#### WHAT NEEDS TO BE DONE:
Return exactly, and only, the lines from the one holding "Build this scene" through the one holding "COL = sc.collection", both included; the pictures stay out.

· · · ·

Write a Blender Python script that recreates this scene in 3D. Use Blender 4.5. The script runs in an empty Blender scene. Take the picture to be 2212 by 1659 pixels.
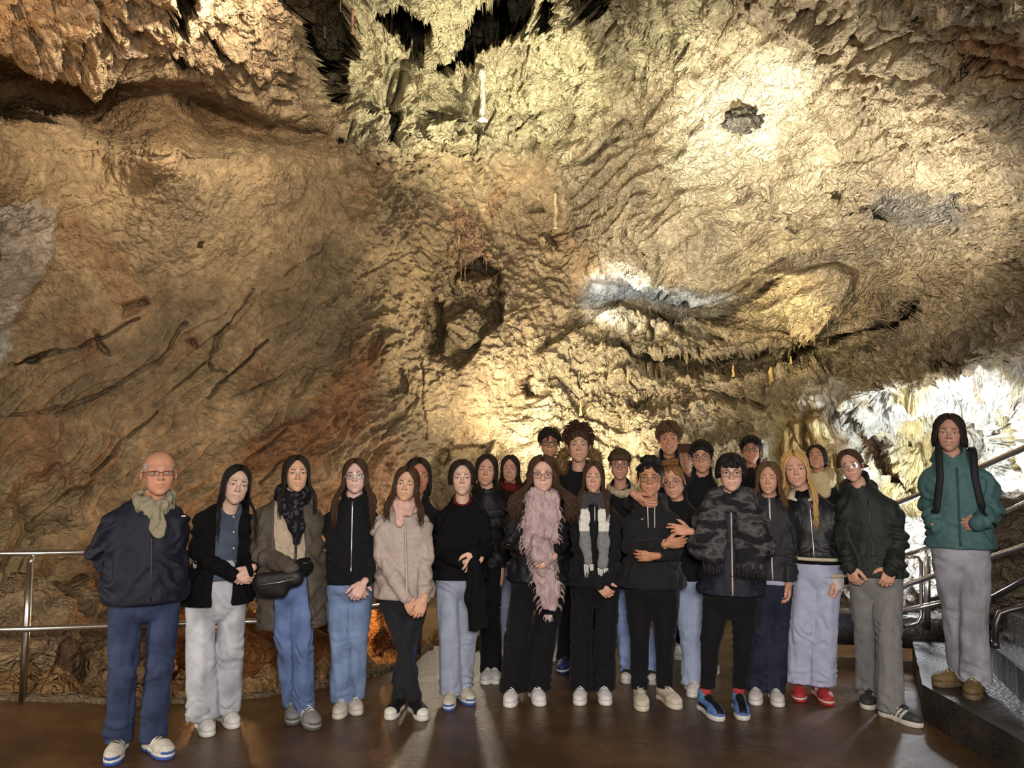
import bpy, math, random
import numpy as np
from mathutils import Vector, Matrix, Euler
random.seed(7)
RNG = np.random.default_rng(11)
scene = bpy.context.scene
col = scene.collection

# ------------------------------------------------------------------ camera
W_PX, H_PX, F_PX = 2212.0, 1659.0, 1600.0
CAM = np.array([0.0, 0.0, 1.68]); PITCH = math.radians(5.4)
_F = np.array([0, math.cos(PITCH), math.sin(PITCH)]); _U = np.array([0, -math.sin(PITCH), math.cos(PITCH)])
_R = np.array([1.0, 0, 0])
def ray(px, py):
    px = np.asarray(px, float); py = np.asarray(py, float)
    a = (px - W_PX / 2) / F_PX; b = -(py - H_PX / 2) / F_PX
    return _F + a[..., None] * _R + b[..., None] * _U
def at(px, py, Y):
    """the point seen at a pixel, Y metres in front of the camera"""
    d = ray(px, py)
    return CAM + d * (np.asarray(Y, float) / d[..., 1])[..., None]
def ground(px, py, z=0.0):
    d = ray(px, py)
    return CAM + d * ((z - CAM[2]) / d[..., 2])[..., None]
def project(p):
    v = np.asarray(p, float) - CAM
    zc = v @ _F
    return W_PX / 2 + F_PX * (v @ _R) / zc, H_PX / 2 - F_PX * (v @ _U) / zc

cam_data = bpy.data.cameras.new('camera'); cam_data.sensor_width = 36.0
cam_data.lens = 36.0 * F_PX / W_PX; cam_data.clip_end = 200
cam = bpy.data.objects.new('camera', cam_data); col.objects.link(cam)
cam.location = CAM; cam.rotation_euler = (math.radians(90) + PITCH, 0, 0)
scene.camera = cam

# ------------------------------------------------------------------ world, lights, exposure
wd = bpy.data.worlds.new('cave_dark'); scene.world = wd; wd.use_nodes = True
wd.node_tree.nodes['Background'].inputs[0].default_value = (0.55, 0.42, 0.30, 1)
wd.node_tree.nodes['Background'].inputs[1].default_value = 0.085
vs = scene.view_settings
vs.view_transform = 'Standard'; vs.look = 'None'; vs.gamma = 1.0; vs.use_curve_mapping = False
vs.exposure = 0.1
scene.cycles.max_bounces = 3; scene.cycles.diffuse_bounces = 1; scene.cycles.glossy_bounces = 2; scene.cycles.adaptive_threshold = 0.04
scene.cycles.transparent_max_bounces = 6; scene.cycles.caustics_reflective = False; scene.cycles.caustics_refractive = False

def lamp(name, kind, loc, target, power, color, size=0.2, spot=60, blend=0.6):
    ld = bpy.data.lights.new(name, kind); ld.energy = power; ld.color = color
    if kind == 'AREA':
        ld.shape = 'RECTANGLE'; ld.size = size if np.isscalar(size) else size[0]
        ld.size_y = size if np.isscalar(size) else size[1]
    else:
        ld.shadow_soft_size = size
    if kind == 'SPOT':
        ld.spot_size = math.radians(spot); ld.spot_blend = blend
    o = bpy.data.objects.new(name, ld); col.objects.link(o); o.location = Vector([float(v) for v in loc])
    if target is not None:
        d = Vector([float(v) for v in target]) - o.location
        o.rotation_euler = d.to_track_quat('-Z', 'Y').to_euler()
    return o
WARM = (1.0, 0.80, 0.52); YEL = (1.0, 0.91, 0.74); NEU = (1.0, 0.93, 0.82); COOL = (0.86, 0.92, 1.0); ORA = (1.0, 0.52, 0.20)
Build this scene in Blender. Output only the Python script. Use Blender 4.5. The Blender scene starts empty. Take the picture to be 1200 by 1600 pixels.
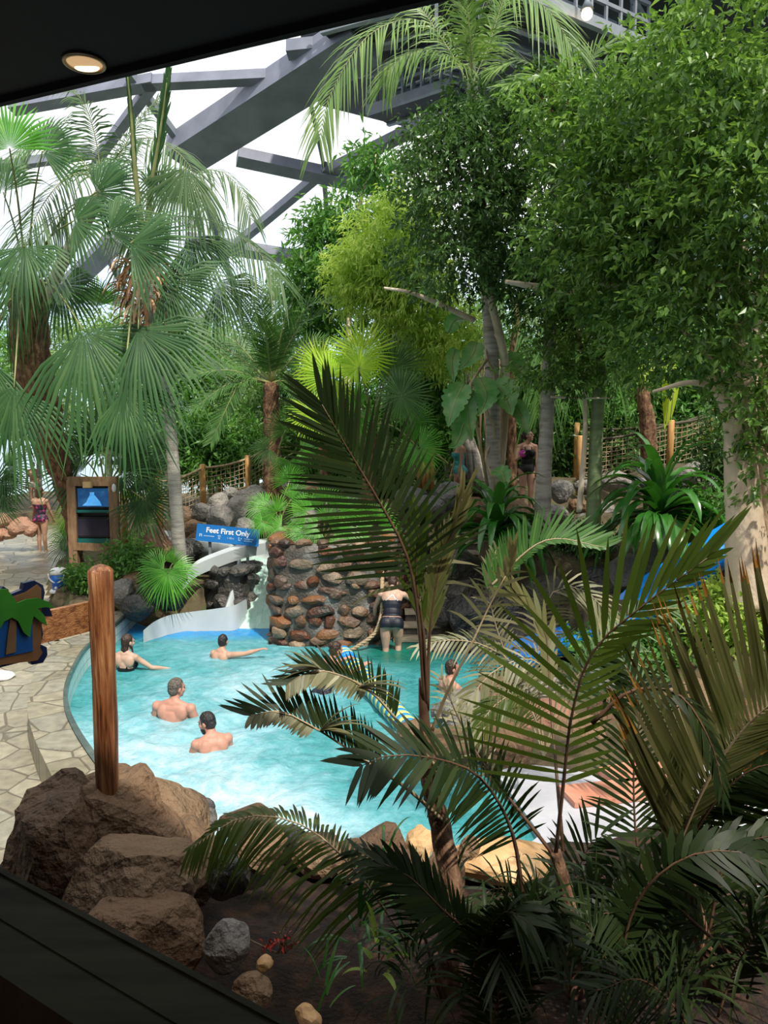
import bpy, bmesh, math, random
import numpy as np
from mathutils import Vector, Matrix, Quaternion, noise
random.seed(7); rng = np.random.default_rng(7)
PI = math.pi
sc = bpy.context.scene
COL = sc.collection

# ------------------------------------------------------------ camera, sky, sun, exposure
F = 1170.0; PITCH = math.radians(6.0); H = 3.4        # focal length in pixels of a 1200x1600 frame; eye height above the water
sp_, cp_ = math.sin(PITCH), math.cos(PITCH)
cam = bpy.data.cameras.new('camera'); camo = bpy.data.objects.new('camera', cam); COL.objects.link(camo)
camo.location = (0, 0, H); camo.rotation_euler = (PI/2 - PITCH, 0, 0)
cam.sensor_fit = 'VERTICAL'; cam.sensor_height = 36; cam.lens = F/1600*36; cam.clip_start = 0.05; cam.clip_end = 300
sc.camera = camo
sc.view_settings.view_transform = 'Standard'; sc.view_settings.look = 'None'
sc.view_settings.gamma = 1; sc.view_settings.use_curve_mapping = False
sc.view_settings.exposure = 0.0

w = bpy.data.worlds.new('sky'); sc.world = w; w.use_nodes = True
nt = w.node_tree; nt.nodes.clear()
out = nt.nodes.new('ShaderNodeOutputWorld'); bg = nt.nodes.new('ShaderNodeBackground')
tc = nt.nodes.new('ShaderNodeTexCoord'); sx = nt.nodes.new('ShaderNodeSeparateXYZ'); cr = nt.nodes.new('ShaderNodeValToRGB')
nt.links.new(tc.outputs['Generated'], sx.inputs[0]); nt.links.new(sx.outputs['Z'], cr.inputs[0])
e = cr.color_ramp.elements
e[0].position = 0.0; e[0].color = (0.55, 0.68, 0.72, 1)
e[1].position = 0.30; e[1].color = (1, 1, 1, 1)
m_ = cr.color_ramp.elements.new(0.12); m_.color = (0.60, 0.80, 0.95, 1)
nt.links.new(cr.outputs[0], bg.inputs[0]); nt.links.new(bg.outputs[0], out.inputs[0])
bg.inputs[1].default_value = 1.5

SUN = Vector((0.34, -0.60, 0.95)).normalized()
sd = bpy.data.lights.new('sun', 'SUN'); sd.energy = 4.8; sd.angle = math.radians(1.5); sd.color = (1.0, 0.93, 0.80)
so = bpy.data.objects.new('sun', sd); COL.objects.link(so); so.rotation_euler = SUN.to_track_quat('Z', 'Y').to_euler()
so.location = (4, -8, 14)

# ------------------------------------------------------------ helpers
def P(px, py, Y):
    v = (py-800)/F; s = Y/(cp_ - v*sp_); return Vector(((px-600)/F*s, Y, H - s*(sp_ + v*cp_)))
def G(px, py, z):
    v = (py-800)/F; s = (H-z)/(sp_ + v*cp_); return Vector(((px-600)/F*s, s*(cp_ - v*sp_), z))
def V(*a): return Vector(a)
def srgb(r, g, b):
    f = lambda c: (c/255/12.92) if c/255 <= 0.04045 else ((c/255+0.055)/1.055)**2.4
    return (f(r), f(g), f(b))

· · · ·

#### FULL ANSWER:
Build this scene in Blender. Output only the Python script. Use Blender 4.5. The Blender scene starts empty. Take the picture to be 1200 by 1600 pixels.
import bpy, bmesh, math, random
import numpy as np
from mathutils import Vector, Matrix, Quaternion, noise
random.seed(7); rng = np.random.default_rng(7)
PI = math.pi
sc = bpy.context.scene
COL = sc.collection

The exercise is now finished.